When I was in faith formation, I remember singing from them in a certain chapel, but perhaps my memories are of singing from them when attending ceremonies for younger brothers and sisters in Faith Formation. (FF took place at our parish church school and private Catholic schools within the parish boundaries.)
My take on GLOP was that it was for those places without the sense of music, aesthetics or decorum to have the red hard-bound Catholic hymnal our parish had, (not to mention the Latin sung by the choir.)
It wasn't until I was older, attended school out of state, began to go into the city by myself, etc., and participated at Mass in other places that I realized how wide-spread was the, (IMO then, and now,) lesser aid, and how rare, no, non-existent, was the hard-bound.
Well, when our parish went to disposables, my family acquired one of the hardbounds, and it has come in to my possession.
What happened to The Book of Catholic Worship?
I never wondered, really, till now.
It bears a '66 imprimatur and the copyright belonged to "The Liturgical Conference" in D.C., and was distributed by major liturgical publishers (including GIA and WLP, or what I think I recall was the precursor of WLP.)
So, did it have some semi-official status?
And whether it did or not, what became of it?
Oh, I understand, it preceded the promulgation of the new Missal, but why wasn't it up-dated? I'm guessing our parish only kept them around as long as they did for the music, the hymns, since the ordinaries were no longer the correct text.
It was nicely bound (has lasted a long time, with a lot of use;) wonderful paper; has a complete psalter, (albeit not pointed, and without music;) excellent typeface and layout, for readability; a well chosen music selection, especially the hymns and antiphons; beautiful, albeit quickly out of date, orders for sacraments -- virtually no Latin, but it has that in common with GLOP. I wonder if it was expensive; our parish was very wealthy.
So what happened to it?
If it had been the model for what came after it, I suspect the Liturgy would be in much better shape than it is now.
I wonder what, exactly, the "Liturgical Conference" was...

2 comments:

Mary Jane Ballou said...

I have one of these on my shelf as well. I think it had deaccessioned from a seminary library. What I noticed was the complete psalter in the back a la Book of Common Prayer. You're right, most of the hymns are pretty good.

What happened? I also have the Benziger Catholic Hymnal and Service Book, copyright the same year. (I went to a church in New York that continued to use this as its hymnal up into the end of the 1990s.)

Someone told me that these were all considered contingent. Everyone who was "in the know" believed something more was coming than simply the vernacular with some tweaking. And of course, we know they were right.

Anonymous said...

"I also have the Benziger Catholic Hymnal and Service Book, copyright the same year"

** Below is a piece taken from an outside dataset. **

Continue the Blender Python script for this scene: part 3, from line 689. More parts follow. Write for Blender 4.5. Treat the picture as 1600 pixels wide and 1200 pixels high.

I'll have to look for that one.
I just had a thought.
Did you ever read Robert Graves's I Claudius and Claudius the God?
Graves tries to reconcile these two disparate personas of the actual historic figure of Claudius, the erudite republican historian, and the despotic moron who presided over a debauched court... he decided the latter was a pose adopted to deliberately make the Romans so disgusted with the Caesars that they would overthrow them the way they had Tarquin, and return to a republic.

Maybe the sappy devotional hymns of the mid-20th c. just weren't bad enough to force our hand, so someone devised GLOP, (and then the "Dread Gather",) to disgust Catholics into getting rid of it, all of it, and embracing chant.

(Unfortunately, whoever devised this plan underestimated the average PIP's tolerance for drek.)